[Material provided]
^^^^^^^^
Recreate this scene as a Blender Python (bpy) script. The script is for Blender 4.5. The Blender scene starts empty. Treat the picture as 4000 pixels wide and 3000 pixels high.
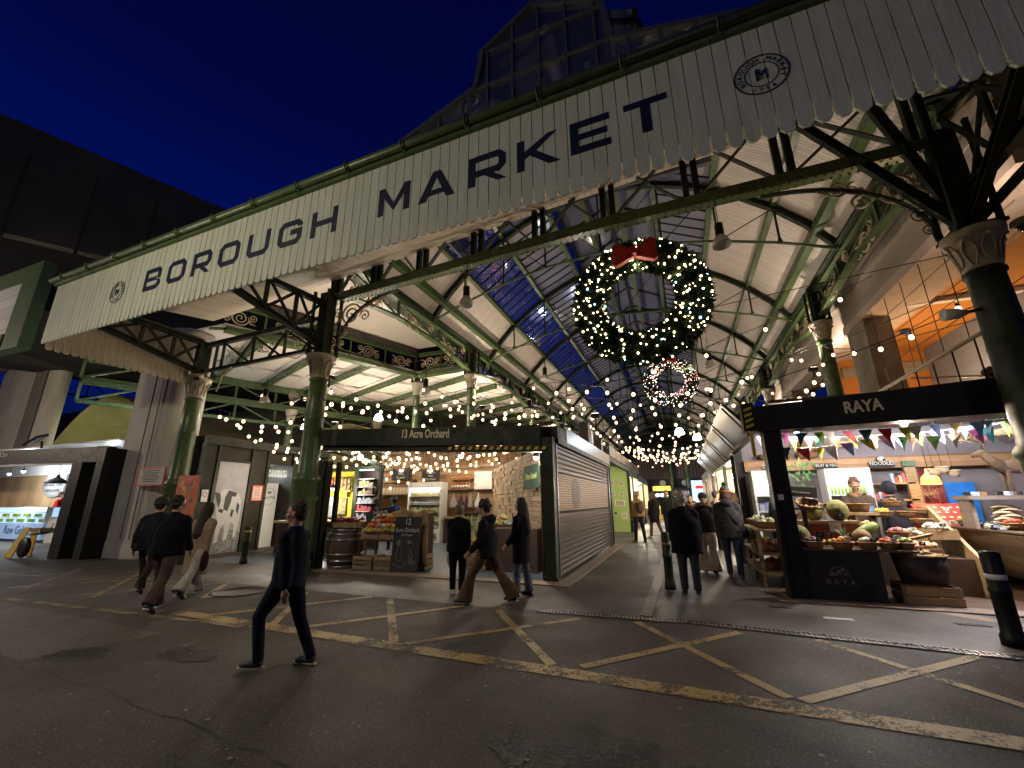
import bpy, bmesh, math, random
from mathutils import Vector, Matrix, Euler
random.seed(7)
R = math.radians
SC = bpy.context.scene
COL = SC.collection

# ---------------------------------------------------------------- camera
cd = bpy.data.cameras.new('camera'); cam = bpy.data.objects.new('camera', cd); COL.objects.link(cam)
SC.camera = cam
cd.sensor_fit = 'HORIZONTAL'; cd.sensor_width = 36.0; cd.lens = 36.0 * 1642.0 / 4000.0
cd.clip_start = 0.05; cd.clip_end = 2000
_P, _Y, _R = R(15.7), R(21.0), R(-0.45)
_f = Vector((-math.sin(_Y)*math.cos(_P), math.cos(_Y)*math.cos(_P), math.sin(_P)))
_r0 = Vector((math.cos(_Y), math.sin(_Y), 0)); _u0 = _r0.cross(_f)
_r = _r0*math.cos(_R) + _u0*math.sin(_R); _u = -_r0*math.sin(_R) + _u0*math.cos(_R)
cam.matrix_world = Matrix(((_r.x, _u.x, -_f.x, 0), (_r.y, _u.y, -_f.y, 0), (_r.z, _u.z, -_f.z, 1.66), (0, 0, 0, 1)))

# ---------------------------------------------------------------- exposure, world
SC.view_settings.view_transform = 'Standard'; SC.view_settings.look = 'None'
SC.view_settings.exposure = 0.14; SC.view_settings.gamma = 1
SC.render.engine = 'CYCLES'
SC.cycles.use_denoising = True
SC.cycles.max_bounces = 6; SC.cycles.diffuse_bounces = 3; SC.cycles.glossy_bounces = 3
SC.cycles.transmission_bounces = 4; SC.cycles.transparent_max_bounces = 10
SC.cycles.sample_clamp_indirect = 3.0
SC.cycles.caustics_reflective = False; SC.cycles.caustics_refractive = False
W = bpy.data.worlds.new('World'); SC.world = W; W.use_nodes = True
nt = W.node_tree; nt.nodes.clear()
out = nt.nodes.new('ShaderNodeOutputWorld'); bg = nt.nodes.new('ShaderNodeBackground')
tc = nt.nodes.new('ShaderNodeTexCoord'); sp = nt.nodes.new('ShaderNodeSeparateXYZ'); cr = nt.nodes.new('ShaderNodeValToRGB')
nt.links.new(tc.outputs['Generated'], sp.inputs[0]); nt.links.new(sp.outputs['Z'], cr.inputs[0])
e = cr.color_ramp.elements
e[0].position = 0.0; e[0].color = (0.0030, 0.0050, 0.022, 1)
e[1].position = 0.95; e[1].color = (0.0005, 0.0010, 0.020, 1)
m_ = cr.color_ramp.elements.new(0.36); m_.color = (0.0006, 0.0075, 0.118, 1)
m_ = cr.color_ramp.elements.new(0.20); m_.color = (0.0010, 0.0060, 0.075, 1)
m_ = cr.color_ramp.elements.new(0.52); m_.color = (0.0005, 0.0038, 0.075, 1)
m_ = cr.color_ramp.elements.new(0.68); m_.color = (0.0005, 0.0020, 0.040, 1)
nt.links.new(cr.outputs[0], bg.inputs[0]); bg.inputs[1].default_value = 1.0
nt.links.new(bg.outputs[0], out.inputs[0])

# ---------------------------------------------------------------- materials
MT = {}
def mat(name, col, rough=0.6, metal=0.0, var=0.0, vscale=6.0, bump=0.0, bscale=40.0, spec=0.5, emit=None, es=0.0,
        col2=None, stretch=None, coat=0.0, rvar=0.0, alpha=None, sheen=0.0):
    if name in MT: return MT[name]
    m = bpy.data.materials.new(name); m.use_nodes = True; n = m.node_tree; b = n.nodes['Principled BSDF']; L = n.links
    b.inputs['Base Color'].default_value = (*col, 1); b.inputs['Roughness'].default_value = rough
    b.inputs['Metallic'].default_value = metal; b.inputs['Specular IOR Level'].default_value = spec
    if coat: b.inputs['Coat Weight'].default_value = coat
    if sheen: b.inputs['Sheen Weight'].default_value = sheen
    if emit:
        b.inputs['Emission Color'].default_value = (*emit, 1); b.inputs['Emission Strength'].default_value = es
    if var or bump or rvar:
        t = n.nodes.new('ShaderNodeTexCoord'); mp = n.nodes.new('ShaderNodeMapping')
        L.new(t.outputs['Object'], mp.inputs[0])
        if stretch: mp.inputs['Scale'].default_value = stretch
        if var or rvar:
            nz = n.nodes.new('ShaderNodeTexNoise'); nz.inputs['Scale'].default_value = vscale
            nz.inputs['Detail'].default_value = 6; nz.inputs['Roughness'].default_value = 0.65
            L.new(mp.outputs[0], nz.inputs[0])
        if var:
            mx = n.nodes.new('ShaderNodeMix'); mx.data_type = 'RGBA'
            rr = n.nodes.new('ShaderNodeMapRange'); rr.inputs[1].default_value = 0.35; rr.inputs[2].default_value = 0.65
            L.new(nz.outputs[0], rr.inputs[0]); L.new(rr.outputs[0], mx.inputs[0])
            c2 = col2 or tuple(c*(1-var) for c in col)
            mx.inputs[6].default_value = (*col, 1); mx.inputs[7].default_value = (*c2, 1)
            L.new(mx.outputs[2], b.inputs['Base Color'])
        if rvar:
            r2 = n.nodes.new('ShaderNodeMapRange'); r2.inputs[1].default_value = 0.3; r2.inputs[2].default_value = 0.7
            r2.inputs[3].default_value = max(0.02, rough-rvar); r2.inputs[4].default_value = min(1, rough+rvar)
            L.new(nz.outputs[0], r2.inputs[0]); L.new(r2.outputs[0], b.inputs['Roughness'])
        if bump:
            nb = n.nodes.new('ShaderNodeTexNoise'); nb.inputs['Scale'].default_value = bscale; nb.inputs['Detail'].default_value = 5
            bp = n.nodes.new('ShaderNodeBump'); bp.inputs['Strength'].default_value = min(1, bump); bp.inputs['Distance'].default_value = 0.02
            L.new(mp.outputs[0], nb.inputs[0]); L.new(nb.outputs[0], bp.inputs['Height']); L.new(bp.outputs[0], b.inputs['Normal'])
    MT[name] = m
    return m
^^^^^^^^
[Written problem] Retype the listing exactly. Pictures do not belong in the copy.

[The answer]
Recreate this scene as a Blender Python (bpy) script. The script is for Blender 4.5. The Blender scene starts empty. Treat the picture as 4000 pixels wide and 3000 pixels high.
import bpy, bmesh, math, random
from mathutils import Vector, Matrix, Euler
random.seed(7)
R = math.radians
SC = bpy.context.scene
COL = SC.collection

# ---------------------------------------------------------------- camera
cd = bpy.data.cameras.new('camera'); cam = bpy.data.objects.new('camera', cd); COL.objects.link(cam)
SC.camera = cam
cd.sensor_fit = 'HORIZONTAL'; cd.sensor_width = 36.0; cd.lens = 36.0 * 1642.0 / 4000.0
cd.clip_start = 0.05; cd.clip_end = 2000
_P, _Y, _R = R(15.7), R(21.0), R(-0.45)
_f = Vector((-math.sin(_Y)*math.cos(_P), math.cos(_Y)*math.cos(_P), math.sin(_P)))
_r0 = Vector((math.cos(_Y), math.sin(_Y), 0)); _u0 = _r0.cross(_f)
_r = _r0*math.cos(_R) + _u0*math.sin(_R); _u = -_r0*math.sin(_R) + _u0*math.cos(_R)
cam.matrix_world = Matrix(((_r.x, _u.x, -_f.x, 0), (_r.y, _u.y, -_f.y, 0), (_r.z, _u.z, -_f.z, 1.66), (0, 0, 0, 1)))

# ---------------------------------------------------------------- exposure, world
SC.view_settings.view_transform = 'Standard'; SC.view_settings.look = 'None'
SC.view_settings.exposure = 0.14; SC.view_settings.gamma = 1
SC.render.engine = 'CYCLES'
SC.cycles.use_denoising = True
SC.cycles.max_bounces = 6; SC.cycles.diffuse_bounces = 3; SC.cycles.glossy_bounces = 3
SC.cycles.transmission_bounces = 4; SC.cycles.transparent_max_bounces = 10
SC.cycles.sample_clamp_indirect = 3.0
SC.cycles.caustics_reflective = False; SC.cycles.caustics_refractive = False
W = bpy.data.worlds.new('World'); SC.world = W; W.use_nodes = True
nt = W.node_tree; nt.nodes.clear()
out = nt.nodes.new('ShaderNodeOutputWorld'); bg = nt.nodes.new('ShaderNodeBackground')
tc = nt.nodes.new('ShaderNodeTexCoord'); sp = nt.nodes.new('ShaderNodeSeparateXYZ'); cr = nt.nodes.new('ShaderNodeValToRGB')
nt.links.new(tc.outputs['Generated'], sp.inputs[0]); nt.links.new(sp.outputs['Z'], cr.inputs[0])
e = cr.color_ramp.elements
e[0].position = 0.0; e[0].color = (0.0030, 0.0050, 0.022, 1)
e[1].position = 0.95; e[1].color = (0.0005, 0.0010, 0.020, 1)
m_ = cr.color_ramp.elements.new(0.36); m_.color = (0.0006, 0.0075, 0.118, 1)
m_ = cr.color_ramp.elements.new(0.20); m_.color = (0.0010, 0.0060, 0.075, 1)
m_ = cr.color_ramp.elements.new(0.52); m_.color = (0.0005, 0.0038, 0.075, 1)
m_ = cr.color_ramp.elements.new(0.68); m_.color = (0.0005, 0.0020, 0.040, 1)
nt.links.new(cr.outputs[0], bg.inputs[0]); bg.inputs[1].default_value = 1.0
nt.links.new(bg.outputs[0], out.inputs[0])

# ---------------------------------------------------------------- materials
MT = {}
def mat(name, col, rough=0.6, metal=0.0, var=0.0, vscale=6.0, bump=0.0, bscale=40.0, spec=0.5, emit=None, es=0.0,
        col2=None, stretch=None, coat=0.0, rvar=0.0, alpha=None, sheen=0.0):
    if name in MT: return MT[name]
    m = bpy.data.materials.new(name); m.use_nodes = True; n = m.node_tree; b = n.nodes['Principled BSDF']; L = n.links
    b.inputs['Base Color'].default_value = (*col, 1); b.inputs['Roughness'].default_value = rough
    b.inputs['Metallic'].default_value = metal; b.inputs['Specular IOR Level'].default_value = spec
    if coat: b.inputs['Coat Weight'].default_value = coat
    if sheen: b.inputs['Sheen Weight'].default_value = sheen
    if emit:
        b.inputs['Emission Color'].default_value = (*emit, 1); b.inputs['Emission Strength'].default_value = es
    if var or bump or rvar:
        t = n.nodes.new('ShaderNodeTexCoord'); mp = n.nodes.new('ShaderNodeMapping')
        L.new(t.outputs['Object'], mp.inputs[0])
        if stretch: mp.inputs['Scale'].default_value = stretch
        if var or rvar:
            nz = n.nodes.new('ShaderNodeTexNoise'); nz.inputs['Scale'].default_value = vscale
            nz.inputs['Detail'].default_value = 6; nz.inputs['Roughness'].default_value = 0.65
            L.new(mp.outputs[0], nz.inputs[0])
        if var:
            mx = n.nodes.new('ShaderNodeMix'); mx.data_type = 'RGBA'
            rr = n.nodes.new('ShaderNodeMapRange'); rr.inputs[1].default_value = 0.35; rr.inputs[2].default_value = 0.65
            L.new(nz.outputs[0], rr.inputs[0]); L.new(rr.outputs[0], mx.inputs[0])
            c2 = col2 or tuple(c*(1-var) for c in col)
            mx.inputs[6].default_value = (*col, 1); mx.inputs[7].default_value = (*c2, 1)
            L.new(mx.outputs[2], b.inputs['Base Color'])
        if rvar:
            r2 = n.nodes.new('ShaderNodeMapRange'); r2.inputs[1].default_value = 0.3; r2.inputs[2].default_value = 0.7
            r2.inputs[3].default_value = max(0.02, rough-rvar); r2.inputs[4].default_value = min(1, rough+rvar)
            L.new(nz.outputs[0], r2.inputs[0]); L.new(r2.outputs[0], b.inputs['Roughness'])
        if bump:
            nb = n.nodes.new('ShaderNodeTexNoise'); nb.inputs['Scale'].default_value = bscale; nb.inputs['Detail'].default_value = 5
            bp = n.nodes.new('ShaderNodeBump'); bp.inputs['Strength'].default_value = min(1, bump); bp.inputs['Distance'].default_value = 0.02
            L.new(mp.outputs[0], nb.inputs[0]); L.new(nb.outputs[0], bp.inputs['Height']); L.new(bp.outputs[0], b.inputs['Normal'])
    MT[name] = m
    return m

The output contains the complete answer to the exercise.